(The problem) Reproduce exactly the opening lines of the listing, stopping after the line that contains "U = random.uniform" and including it.

(Record set)
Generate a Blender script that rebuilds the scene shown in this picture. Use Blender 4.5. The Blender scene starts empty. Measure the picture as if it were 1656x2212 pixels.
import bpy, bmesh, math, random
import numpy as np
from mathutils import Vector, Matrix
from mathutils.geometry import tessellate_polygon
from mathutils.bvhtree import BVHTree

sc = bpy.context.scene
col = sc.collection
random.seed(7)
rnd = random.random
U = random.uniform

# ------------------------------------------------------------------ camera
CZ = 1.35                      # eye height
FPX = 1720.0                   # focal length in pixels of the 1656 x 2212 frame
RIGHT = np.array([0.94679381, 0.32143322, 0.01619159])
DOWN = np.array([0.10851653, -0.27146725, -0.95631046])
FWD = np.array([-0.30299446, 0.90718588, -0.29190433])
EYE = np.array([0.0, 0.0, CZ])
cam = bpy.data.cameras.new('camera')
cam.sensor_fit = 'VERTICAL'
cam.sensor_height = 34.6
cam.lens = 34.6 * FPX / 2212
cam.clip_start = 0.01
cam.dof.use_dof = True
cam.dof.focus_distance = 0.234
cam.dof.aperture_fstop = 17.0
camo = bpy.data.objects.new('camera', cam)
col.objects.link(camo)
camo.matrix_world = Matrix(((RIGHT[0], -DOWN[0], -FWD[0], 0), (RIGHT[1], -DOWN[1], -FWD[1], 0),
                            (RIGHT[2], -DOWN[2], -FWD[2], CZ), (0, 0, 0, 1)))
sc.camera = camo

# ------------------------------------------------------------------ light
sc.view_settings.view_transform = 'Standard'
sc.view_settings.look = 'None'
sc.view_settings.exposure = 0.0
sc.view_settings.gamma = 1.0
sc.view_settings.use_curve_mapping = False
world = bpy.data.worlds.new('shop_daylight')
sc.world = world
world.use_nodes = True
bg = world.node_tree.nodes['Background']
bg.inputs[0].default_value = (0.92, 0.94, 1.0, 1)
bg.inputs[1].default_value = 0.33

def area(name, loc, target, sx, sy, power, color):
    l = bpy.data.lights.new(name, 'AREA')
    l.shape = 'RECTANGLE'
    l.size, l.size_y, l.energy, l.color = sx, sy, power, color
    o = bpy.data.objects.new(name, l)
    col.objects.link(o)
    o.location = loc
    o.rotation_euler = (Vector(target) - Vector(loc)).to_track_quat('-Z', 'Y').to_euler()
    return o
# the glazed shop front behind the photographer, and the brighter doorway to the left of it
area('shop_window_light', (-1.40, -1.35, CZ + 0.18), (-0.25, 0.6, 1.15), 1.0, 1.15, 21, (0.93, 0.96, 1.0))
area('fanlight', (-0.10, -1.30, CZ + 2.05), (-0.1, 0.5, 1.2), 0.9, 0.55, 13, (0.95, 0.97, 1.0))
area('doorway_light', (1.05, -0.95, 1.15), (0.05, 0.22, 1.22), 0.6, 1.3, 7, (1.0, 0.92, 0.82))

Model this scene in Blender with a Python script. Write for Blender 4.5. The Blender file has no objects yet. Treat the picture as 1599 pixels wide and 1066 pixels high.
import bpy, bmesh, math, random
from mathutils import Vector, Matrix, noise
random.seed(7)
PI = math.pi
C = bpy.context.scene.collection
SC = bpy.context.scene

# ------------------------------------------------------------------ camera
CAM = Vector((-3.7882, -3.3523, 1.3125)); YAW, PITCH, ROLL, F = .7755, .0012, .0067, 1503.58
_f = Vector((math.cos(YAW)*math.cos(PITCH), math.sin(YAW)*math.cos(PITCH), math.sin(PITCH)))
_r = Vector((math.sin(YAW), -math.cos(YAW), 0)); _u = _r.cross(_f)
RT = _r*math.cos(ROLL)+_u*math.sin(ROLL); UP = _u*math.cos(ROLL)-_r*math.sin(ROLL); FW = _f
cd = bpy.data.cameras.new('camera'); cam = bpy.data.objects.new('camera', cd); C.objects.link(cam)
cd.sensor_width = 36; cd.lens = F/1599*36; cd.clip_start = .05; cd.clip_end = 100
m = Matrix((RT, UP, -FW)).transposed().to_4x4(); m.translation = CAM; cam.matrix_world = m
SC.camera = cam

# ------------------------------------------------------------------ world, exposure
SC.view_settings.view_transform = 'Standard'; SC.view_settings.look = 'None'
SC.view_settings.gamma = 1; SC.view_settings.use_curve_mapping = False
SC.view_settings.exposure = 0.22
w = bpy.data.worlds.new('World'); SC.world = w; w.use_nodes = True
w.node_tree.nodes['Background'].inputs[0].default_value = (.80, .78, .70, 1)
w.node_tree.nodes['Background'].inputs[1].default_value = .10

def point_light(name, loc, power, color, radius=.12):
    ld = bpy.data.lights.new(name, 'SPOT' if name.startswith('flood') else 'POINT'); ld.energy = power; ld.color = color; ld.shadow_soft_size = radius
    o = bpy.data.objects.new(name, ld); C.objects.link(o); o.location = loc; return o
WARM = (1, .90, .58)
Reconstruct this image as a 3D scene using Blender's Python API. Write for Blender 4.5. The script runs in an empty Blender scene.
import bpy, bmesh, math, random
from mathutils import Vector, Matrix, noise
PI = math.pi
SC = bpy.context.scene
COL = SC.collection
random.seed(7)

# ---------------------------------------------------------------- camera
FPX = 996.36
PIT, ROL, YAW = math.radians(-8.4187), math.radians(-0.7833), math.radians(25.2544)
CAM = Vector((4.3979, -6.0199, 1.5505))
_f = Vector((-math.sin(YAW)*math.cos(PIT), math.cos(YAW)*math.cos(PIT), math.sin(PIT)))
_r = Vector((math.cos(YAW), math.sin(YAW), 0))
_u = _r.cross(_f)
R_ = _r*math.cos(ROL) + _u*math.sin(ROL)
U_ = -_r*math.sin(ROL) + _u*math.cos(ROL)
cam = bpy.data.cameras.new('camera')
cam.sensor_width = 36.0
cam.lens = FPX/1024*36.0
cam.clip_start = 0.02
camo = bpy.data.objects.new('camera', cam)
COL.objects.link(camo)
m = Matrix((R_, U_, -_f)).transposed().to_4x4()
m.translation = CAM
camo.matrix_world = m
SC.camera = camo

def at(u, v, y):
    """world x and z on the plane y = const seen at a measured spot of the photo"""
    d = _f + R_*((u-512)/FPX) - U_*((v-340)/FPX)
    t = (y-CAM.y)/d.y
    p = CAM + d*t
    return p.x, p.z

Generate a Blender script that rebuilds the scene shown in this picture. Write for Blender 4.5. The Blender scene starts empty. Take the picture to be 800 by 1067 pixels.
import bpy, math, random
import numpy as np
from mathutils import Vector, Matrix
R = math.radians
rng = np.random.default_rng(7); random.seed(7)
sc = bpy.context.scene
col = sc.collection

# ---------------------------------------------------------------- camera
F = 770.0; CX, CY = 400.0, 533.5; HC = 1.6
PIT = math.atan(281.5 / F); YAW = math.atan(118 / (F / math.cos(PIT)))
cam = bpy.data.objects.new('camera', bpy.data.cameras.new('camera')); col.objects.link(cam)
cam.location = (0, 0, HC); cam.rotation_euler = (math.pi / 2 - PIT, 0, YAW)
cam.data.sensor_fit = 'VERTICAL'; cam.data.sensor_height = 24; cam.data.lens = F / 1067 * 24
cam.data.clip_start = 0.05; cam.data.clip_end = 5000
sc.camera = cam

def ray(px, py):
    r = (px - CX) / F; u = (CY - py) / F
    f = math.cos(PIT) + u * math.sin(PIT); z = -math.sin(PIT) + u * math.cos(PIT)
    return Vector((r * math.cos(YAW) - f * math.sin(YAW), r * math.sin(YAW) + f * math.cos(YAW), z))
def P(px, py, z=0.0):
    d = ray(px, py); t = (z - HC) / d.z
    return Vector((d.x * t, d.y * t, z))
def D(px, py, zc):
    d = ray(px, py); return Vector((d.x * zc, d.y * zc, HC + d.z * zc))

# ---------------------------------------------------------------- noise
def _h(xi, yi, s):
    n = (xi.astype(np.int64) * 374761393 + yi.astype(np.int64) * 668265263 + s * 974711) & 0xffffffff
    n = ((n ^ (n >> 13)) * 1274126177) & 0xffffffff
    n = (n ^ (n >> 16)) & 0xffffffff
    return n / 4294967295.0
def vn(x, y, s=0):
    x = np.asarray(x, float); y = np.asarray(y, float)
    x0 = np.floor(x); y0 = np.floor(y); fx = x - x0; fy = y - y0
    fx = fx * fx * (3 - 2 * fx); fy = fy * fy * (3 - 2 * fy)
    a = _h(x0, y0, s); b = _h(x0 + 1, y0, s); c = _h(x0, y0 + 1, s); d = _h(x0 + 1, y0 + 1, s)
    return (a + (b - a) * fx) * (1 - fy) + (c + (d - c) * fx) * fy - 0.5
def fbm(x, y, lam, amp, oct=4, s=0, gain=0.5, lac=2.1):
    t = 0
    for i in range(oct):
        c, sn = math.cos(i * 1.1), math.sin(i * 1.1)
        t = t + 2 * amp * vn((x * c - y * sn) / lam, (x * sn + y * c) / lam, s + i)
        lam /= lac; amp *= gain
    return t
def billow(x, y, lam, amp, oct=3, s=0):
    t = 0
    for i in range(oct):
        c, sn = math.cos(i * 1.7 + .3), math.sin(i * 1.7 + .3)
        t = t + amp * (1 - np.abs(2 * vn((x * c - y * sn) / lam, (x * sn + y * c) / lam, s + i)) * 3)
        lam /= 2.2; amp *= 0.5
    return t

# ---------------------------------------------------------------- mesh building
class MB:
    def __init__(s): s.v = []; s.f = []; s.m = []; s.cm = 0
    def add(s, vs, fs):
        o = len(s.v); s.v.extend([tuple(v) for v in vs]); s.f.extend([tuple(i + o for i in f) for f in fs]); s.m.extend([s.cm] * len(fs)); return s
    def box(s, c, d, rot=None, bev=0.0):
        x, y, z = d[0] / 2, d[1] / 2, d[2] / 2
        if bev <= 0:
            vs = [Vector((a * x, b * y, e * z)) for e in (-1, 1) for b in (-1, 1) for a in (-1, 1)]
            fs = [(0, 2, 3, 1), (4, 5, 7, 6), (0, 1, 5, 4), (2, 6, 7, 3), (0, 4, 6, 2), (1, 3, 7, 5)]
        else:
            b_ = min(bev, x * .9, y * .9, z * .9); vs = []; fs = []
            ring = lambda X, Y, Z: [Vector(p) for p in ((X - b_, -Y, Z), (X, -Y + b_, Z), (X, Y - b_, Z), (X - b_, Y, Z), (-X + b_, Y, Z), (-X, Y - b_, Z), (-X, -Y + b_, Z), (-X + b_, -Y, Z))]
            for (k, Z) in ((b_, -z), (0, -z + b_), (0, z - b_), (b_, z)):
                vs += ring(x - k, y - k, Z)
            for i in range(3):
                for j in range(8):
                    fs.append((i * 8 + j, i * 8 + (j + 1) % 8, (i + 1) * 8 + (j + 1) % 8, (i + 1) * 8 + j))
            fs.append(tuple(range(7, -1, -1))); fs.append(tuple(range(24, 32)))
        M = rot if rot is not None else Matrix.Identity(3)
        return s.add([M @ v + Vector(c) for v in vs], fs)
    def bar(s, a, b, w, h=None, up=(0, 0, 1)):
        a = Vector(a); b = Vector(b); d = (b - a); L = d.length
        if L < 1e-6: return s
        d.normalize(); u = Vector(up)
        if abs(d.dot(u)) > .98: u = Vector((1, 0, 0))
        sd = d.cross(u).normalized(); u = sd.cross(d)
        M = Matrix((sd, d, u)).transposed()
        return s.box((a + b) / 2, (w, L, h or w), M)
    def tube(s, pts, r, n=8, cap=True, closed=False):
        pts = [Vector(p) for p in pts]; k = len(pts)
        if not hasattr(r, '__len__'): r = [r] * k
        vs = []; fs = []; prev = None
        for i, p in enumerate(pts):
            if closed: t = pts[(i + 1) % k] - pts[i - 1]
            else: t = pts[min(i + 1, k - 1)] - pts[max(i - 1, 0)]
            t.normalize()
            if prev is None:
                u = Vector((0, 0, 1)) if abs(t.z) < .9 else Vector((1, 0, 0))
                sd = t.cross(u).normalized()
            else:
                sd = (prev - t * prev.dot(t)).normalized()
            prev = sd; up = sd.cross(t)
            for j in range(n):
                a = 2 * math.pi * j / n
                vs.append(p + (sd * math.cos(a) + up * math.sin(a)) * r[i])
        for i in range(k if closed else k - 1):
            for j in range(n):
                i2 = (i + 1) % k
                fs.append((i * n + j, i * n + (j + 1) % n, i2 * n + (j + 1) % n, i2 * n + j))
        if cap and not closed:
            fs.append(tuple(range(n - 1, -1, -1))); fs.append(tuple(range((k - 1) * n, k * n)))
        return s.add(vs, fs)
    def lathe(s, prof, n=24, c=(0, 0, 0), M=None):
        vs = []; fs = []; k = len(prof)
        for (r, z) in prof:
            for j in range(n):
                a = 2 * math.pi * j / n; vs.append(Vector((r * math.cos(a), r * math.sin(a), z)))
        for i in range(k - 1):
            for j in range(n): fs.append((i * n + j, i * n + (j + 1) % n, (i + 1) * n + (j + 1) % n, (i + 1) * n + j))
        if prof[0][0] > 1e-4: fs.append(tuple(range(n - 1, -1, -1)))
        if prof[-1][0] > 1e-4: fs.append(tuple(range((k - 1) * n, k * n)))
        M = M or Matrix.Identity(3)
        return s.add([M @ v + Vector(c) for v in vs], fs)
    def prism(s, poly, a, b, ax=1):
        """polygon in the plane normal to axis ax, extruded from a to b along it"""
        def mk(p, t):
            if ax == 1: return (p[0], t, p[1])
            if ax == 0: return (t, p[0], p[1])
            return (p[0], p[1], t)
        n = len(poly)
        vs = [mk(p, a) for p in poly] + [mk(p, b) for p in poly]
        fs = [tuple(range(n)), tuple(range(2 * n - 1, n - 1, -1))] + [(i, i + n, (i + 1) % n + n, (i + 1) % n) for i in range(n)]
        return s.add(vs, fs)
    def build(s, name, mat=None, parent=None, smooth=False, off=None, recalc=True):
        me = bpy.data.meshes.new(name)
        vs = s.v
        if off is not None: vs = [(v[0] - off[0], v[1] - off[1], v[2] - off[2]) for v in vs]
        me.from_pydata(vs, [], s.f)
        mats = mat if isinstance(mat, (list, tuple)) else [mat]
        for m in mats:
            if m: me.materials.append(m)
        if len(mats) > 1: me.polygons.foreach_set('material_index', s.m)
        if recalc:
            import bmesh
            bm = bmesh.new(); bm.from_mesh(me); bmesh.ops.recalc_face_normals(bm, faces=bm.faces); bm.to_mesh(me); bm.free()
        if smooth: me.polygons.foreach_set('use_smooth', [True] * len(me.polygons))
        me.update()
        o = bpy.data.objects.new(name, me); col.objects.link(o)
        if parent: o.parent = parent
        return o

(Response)
Generate a Blender script that rebuilds the scene shown in this picture. Use Blender 4.5. The Blender scene starts empty. Measure the picture as if it were 1656x2212 pixels.
import bpy, bmesh, math, random
import numpy as np
from mathutils import Vector, Matrix
from mathutils.geometry import tessellate_polygon
from mathutils.bvhtree import BVHTree

sc = bpy.context.scene
col = sc.collection
random.seed(7)
rnd = random.random
U = random.uniform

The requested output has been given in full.